Our visit to the Georgia Aquarium, was as much, if not more interesting and entertaining for Dyuman...and us too!!! But the apprehension in dyuman's eyes, as he saw the first tank of fish at the entrance, to the wonder and awe, and then, the excitement as he enjoyed the beluga whales, the otters, and other sea creatures in the various sections of the aquarium was a sight for sore eyes...

To say that Dyuman enjoyed himself is an understatement...He was absolutely thrilled to see all the fishes, varying in size and color...and he did learn some new words over there... He kept running here and there, in the crowded hallways, making his way through the crowd so that he can go right to the front and see the fish from close. That's how he learnt to say "woW"!! Listening to people wowing in awe, he also started saying it, as though knowing that it was a reacion to the sight of the wonderful sea creatures in exhibit. He also started saying "sisshh", meaning to say "fish", but not able to pronounce it..but he was pleased that he had added another new word to his growing vocabulary.

The Georgia Aquarium contains between 100,000 to 120,000 fish and other sea creatures, representing more than five hundred species. As we walked through the acrylic tunnel or stand in front of a gigantic acrylic viewing window we felt like were right in the middle of an endless blue sea, mesmerized by thousands of fish swimming overhead. This exhibit also housed whale sharks, the largest fish species in the world. Schools of predatory trevally jacks, squadrons of small and large stingrays, enormous goliath grouper and hammerhead sharks all ply the waters of this captive ocean habitat containing more than six million gallons of saltwater. We were in awe...and so was everybody in the tunnel...

We soon left this section, still amazed by the creatures we had seen, and moved to the "cold water Quest" section which teem with fish and marine mammals. Among these were Beluga whales, Caifornia sea lions, sea otters and African black-footed penguins. There were also other varieties of animals like Australian sea dragons, giant pacific octopus, garibaldi damselfish and japanese spider crabs. But the centre of attraction was, of course, the Beluga whales, four of them, namely Nico, Natasha, Marina, and 

Maris. Dyuman was shouting with joy as they swam near to the acrylic glass, one of them even touching the glass as it went by on one occasion...

Next, we visited the River Scout section which also reflects regional environments. It features an overhead river where visitors can see North American fish from the bottom up. In addition to local specimens, exhibits display piranha, electric fish, and other unusual freshwater life. The world's largest freshwater fish, the arapaima, is featured in a large exhibit of Amazonian fish. Accompanying the arapaima is the arawana, a fish with tremendous leaping abilities to catch food items above the water. Electric fish of Africa and South America are presented in aquariums and highlighted in video programs. Nearby, kids can safely "enter" an area filled with piranha and get a close-up look at the razor sharp teeth of these voracious predators. Dyuman chosse the spot to play hide and seek with us, and started running in between the crowded hallways... we had to keep a close eye on him, lest he should wander too far away... But what attracted Dyu most of all here was the highly sociable Asian small-clawed otter.

 

Finally, we went to the Georgia Explorer gallery. It is a highly interactive gallery with touch pools full of horseshoe crabs, sea stars, stingrays and shrimps. Several large habitats feature a loggerhead sea turtle and the fish of Gray's Reef – an underwater area off the Georgia coast designated a National Marine Sanctuary.

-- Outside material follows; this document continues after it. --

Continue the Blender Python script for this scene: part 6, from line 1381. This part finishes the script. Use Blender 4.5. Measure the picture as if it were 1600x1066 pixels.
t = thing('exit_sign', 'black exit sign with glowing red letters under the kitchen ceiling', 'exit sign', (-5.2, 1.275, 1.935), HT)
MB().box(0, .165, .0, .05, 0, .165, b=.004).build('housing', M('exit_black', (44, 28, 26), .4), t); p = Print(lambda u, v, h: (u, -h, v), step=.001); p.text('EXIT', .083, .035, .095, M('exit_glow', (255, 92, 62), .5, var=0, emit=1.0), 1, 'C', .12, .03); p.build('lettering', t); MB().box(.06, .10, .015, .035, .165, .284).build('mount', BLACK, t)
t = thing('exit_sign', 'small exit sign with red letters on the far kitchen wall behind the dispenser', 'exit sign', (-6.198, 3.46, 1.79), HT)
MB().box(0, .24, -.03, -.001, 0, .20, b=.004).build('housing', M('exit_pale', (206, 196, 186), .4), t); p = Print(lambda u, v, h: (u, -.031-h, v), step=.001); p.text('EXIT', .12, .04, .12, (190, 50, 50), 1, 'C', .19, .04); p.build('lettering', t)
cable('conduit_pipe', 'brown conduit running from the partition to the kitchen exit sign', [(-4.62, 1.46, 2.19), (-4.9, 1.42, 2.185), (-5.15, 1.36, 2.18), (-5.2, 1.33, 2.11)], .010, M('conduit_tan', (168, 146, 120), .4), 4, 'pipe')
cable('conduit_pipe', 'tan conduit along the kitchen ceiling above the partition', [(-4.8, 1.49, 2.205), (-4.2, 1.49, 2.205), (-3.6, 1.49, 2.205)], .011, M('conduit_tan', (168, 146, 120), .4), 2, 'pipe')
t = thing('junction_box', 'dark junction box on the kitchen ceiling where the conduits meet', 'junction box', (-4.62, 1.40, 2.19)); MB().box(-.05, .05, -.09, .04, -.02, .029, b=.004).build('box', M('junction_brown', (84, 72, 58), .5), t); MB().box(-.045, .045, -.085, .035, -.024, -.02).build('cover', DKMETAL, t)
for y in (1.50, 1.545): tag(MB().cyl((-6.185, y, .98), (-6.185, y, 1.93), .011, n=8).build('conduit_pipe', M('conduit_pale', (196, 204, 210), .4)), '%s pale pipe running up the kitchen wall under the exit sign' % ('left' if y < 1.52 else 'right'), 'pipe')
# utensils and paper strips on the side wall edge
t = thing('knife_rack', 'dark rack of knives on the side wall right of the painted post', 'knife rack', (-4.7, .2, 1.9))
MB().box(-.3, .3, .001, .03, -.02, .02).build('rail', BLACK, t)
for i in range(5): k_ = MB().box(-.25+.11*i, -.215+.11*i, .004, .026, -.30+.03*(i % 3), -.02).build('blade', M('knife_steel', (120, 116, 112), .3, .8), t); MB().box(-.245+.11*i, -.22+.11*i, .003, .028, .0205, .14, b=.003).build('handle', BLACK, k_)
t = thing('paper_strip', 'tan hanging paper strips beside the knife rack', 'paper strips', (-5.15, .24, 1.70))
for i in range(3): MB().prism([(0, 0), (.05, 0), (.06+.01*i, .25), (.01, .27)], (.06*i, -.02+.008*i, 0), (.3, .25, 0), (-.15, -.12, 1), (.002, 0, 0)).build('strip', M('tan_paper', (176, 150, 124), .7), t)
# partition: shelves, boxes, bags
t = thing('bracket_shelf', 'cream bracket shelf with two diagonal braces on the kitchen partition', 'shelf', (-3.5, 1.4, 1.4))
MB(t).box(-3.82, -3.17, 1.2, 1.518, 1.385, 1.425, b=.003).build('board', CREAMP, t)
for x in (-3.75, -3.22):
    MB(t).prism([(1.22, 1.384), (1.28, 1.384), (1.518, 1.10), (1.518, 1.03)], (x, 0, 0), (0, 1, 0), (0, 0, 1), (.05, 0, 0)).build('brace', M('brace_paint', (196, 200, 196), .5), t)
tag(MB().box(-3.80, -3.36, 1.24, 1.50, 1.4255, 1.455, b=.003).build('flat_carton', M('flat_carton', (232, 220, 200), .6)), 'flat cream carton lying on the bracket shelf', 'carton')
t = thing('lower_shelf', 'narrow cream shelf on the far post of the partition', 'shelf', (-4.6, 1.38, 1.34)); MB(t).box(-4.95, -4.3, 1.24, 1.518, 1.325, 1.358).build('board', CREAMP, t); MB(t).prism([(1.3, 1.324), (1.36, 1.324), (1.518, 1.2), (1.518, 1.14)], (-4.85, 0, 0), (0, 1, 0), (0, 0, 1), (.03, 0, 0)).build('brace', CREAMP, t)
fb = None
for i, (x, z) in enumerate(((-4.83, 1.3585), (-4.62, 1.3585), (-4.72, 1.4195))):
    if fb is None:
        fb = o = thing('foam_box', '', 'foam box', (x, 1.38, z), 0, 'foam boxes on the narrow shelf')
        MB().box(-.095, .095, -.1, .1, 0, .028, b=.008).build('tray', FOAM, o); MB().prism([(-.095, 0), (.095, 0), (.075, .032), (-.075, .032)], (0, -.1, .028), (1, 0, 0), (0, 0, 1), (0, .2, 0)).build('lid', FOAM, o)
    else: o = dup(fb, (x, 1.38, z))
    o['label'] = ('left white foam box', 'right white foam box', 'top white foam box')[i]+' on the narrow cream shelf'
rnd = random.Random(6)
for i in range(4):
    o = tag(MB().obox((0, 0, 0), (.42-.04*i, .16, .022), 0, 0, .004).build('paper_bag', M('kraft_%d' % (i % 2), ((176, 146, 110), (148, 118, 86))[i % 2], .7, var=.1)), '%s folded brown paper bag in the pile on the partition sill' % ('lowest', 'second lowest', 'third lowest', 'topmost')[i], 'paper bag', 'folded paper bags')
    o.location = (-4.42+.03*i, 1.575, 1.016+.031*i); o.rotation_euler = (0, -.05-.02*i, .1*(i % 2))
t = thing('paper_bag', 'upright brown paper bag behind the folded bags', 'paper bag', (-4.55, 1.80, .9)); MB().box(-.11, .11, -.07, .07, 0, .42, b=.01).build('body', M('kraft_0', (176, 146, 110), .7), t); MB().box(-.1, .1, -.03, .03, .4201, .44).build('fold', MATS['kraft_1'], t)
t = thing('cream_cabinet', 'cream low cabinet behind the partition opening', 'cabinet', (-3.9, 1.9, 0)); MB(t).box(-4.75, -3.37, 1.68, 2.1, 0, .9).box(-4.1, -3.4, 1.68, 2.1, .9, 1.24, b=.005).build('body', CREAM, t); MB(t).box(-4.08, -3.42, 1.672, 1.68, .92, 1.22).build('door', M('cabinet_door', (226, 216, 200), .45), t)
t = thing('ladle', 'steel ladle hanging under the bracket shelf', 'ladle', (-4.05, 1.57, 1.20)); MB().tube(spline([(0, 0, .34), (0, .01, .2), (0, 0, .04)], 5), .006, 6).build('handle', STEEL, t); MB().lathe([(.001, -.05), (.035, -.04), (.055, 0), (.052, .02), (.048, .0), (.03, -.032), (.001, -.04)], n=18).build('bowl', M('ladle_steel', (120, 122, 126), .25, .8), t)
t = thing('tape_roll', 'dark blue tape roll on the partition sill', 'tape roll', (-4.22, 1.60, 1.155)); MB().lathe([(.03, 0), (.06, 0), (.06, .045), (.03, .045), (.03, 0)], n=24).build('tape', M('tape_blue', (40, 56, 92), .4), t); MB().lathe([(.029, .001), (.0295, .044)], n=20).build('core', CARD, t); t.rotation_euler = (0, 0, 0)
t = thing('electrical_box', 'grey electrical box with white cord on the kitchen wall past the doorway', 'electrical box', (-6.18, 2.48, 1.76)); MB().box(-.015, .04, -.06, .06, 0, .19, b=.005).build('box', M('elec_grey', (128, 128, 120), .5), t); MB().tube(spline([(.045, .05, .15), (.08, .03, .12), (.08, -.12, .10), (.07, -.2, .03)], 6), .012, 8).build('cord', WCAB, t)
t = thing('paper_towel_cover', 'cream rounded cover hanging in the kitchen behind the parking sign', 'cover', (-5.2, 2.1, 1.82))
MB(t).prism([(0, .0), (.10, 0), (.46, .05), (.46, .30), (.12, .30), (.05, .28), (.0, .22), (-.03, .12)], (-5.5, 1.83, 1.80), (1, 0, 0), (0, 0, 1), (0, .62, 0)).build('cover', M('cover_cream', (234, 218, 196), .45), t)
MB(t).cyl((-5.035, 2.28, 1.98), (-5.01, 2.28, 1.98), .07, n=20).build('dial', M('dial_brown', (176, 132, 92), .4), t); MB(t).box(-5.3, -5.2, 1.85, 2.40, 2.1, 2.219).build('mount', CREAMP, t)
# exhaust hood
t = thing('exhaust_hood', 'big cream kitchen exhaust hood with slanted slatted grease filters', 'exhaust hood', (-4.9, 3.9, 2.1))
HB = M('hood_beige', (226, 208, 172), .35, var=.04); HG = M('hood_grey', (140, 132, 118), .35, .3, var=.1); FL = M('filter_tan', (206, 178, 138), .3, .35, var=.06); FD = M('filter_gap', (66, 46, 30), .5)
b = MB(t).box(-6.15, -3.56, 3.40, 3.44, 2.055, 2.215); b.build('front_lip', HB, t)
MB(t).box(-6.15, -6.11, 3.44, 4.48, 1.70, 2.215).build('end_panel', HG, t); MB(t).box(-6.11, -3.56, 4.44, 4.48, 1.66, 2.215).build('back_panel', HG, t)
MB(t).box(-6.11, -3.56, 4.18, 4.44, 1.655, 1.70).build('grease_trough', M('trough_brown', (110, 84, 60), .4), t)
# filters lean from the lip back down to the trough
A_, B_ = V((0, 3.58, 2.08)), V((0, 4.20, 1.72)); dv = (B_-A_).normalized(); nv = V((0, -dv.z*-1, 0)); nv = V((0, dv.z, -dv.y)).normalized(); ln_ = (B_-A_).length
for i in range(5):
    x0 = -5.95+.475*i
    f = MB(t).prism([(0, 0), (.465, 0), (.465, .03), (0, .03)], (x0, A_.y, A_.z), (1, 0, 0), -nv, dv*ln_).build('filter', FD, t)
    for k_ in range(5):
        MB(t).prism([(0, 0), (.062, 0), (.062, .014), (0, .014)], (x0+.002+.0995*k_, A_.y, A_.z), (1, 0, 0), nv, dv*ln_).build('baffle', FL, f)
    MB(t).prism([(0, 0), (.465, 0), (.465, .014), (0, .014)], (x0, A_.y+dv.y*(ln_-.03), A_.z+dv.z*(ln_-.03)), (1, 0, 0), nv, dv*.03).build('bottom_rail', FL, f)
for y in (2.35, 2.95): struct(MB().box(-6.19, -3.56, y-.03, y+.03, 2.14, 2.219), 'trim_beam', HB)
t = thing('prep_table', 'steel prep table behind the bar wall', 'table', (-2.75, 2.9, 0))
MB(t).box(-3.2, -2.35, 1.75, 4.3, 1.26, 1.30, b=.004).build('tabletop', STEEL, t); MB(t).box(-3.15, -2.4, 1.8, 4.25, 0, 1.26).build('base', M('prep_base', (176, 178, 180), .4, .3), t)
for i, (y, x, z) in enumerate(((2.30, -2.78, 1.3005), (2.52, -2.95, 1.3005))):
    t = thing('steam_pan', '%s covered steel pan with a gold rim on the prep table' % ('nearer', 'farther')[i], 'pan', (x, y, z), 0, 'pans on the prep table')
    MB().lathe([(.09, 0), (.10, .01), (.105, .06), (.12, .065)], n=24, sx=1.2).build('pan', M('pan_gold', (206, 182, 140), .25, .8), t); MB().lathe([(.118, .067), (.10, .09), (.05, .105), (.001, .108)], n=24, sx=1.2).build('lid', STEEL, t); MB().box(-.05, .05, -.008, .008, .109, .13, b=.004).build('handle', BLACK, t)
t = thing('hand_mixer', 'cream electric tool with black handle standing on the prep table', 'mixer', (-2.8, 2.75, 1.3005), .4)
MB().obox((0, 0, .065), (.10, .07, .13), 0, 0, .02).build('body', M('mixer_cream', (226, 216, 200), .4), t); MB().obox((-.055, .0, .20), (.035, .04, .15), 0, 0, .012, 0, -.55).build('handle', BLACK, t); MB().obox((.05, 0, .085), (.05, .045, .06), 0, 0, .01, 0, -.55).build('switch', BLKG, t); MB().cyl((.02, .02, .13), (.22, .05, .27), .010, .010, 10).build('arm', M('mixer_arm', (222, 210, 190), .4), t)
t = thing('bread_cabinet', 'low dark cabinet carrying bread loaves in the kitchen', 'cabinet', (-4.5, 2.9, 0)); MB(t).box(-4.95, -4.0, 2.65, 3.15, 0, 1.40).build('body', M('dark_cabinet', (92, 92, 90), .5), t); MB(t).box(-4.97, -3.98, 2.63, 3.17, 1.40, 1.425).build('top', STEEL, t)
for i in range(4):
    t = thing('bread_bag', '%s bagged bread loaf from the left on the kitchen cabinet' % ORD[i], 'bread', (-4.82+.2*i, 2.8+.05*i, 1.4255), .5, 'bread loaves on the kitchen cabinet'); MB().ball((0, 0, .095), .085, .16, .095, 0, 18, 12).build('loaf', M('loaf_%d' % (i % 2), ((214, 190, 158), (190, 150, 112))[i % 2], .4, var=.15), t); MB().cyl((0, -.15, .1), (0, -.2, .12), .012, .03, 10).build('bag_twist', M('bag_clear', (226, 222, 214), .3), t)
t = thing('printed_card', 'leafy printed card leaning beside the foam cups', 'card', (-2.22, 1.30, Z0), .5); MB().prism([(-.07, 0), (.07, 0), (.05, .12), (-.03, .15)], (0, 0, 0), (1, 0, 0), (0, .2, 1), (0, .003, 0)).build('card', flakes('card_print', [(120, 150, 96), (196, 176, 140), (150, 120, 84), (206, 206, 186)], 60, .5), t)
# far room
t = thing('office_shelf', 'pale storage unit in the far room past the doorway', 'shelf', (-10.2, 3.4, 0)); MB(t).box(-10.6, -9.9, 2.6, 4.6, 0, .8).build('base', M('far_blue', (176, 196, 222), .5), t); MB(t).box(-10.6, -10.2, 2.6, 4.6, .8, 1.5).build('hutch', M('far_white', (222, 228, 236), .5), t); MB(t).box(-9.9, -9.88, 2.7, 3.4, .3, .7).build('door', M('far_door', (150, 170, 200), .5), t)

When we left the aquarium, we were tired, but satisfied, and really happy that we had such a wonderful time. Dyuman, as we left the aquarium, was fast asleep...smiling...as if he was still enjoyign the sight of the beautiful creatures he now could identify as "fish".

On our way back, we made a stop at the Centennial Olympic Park where we watched some rhythmic water jets, and where Dyuman had his first ever Ice-cream. We also visited the CNN studio Centre.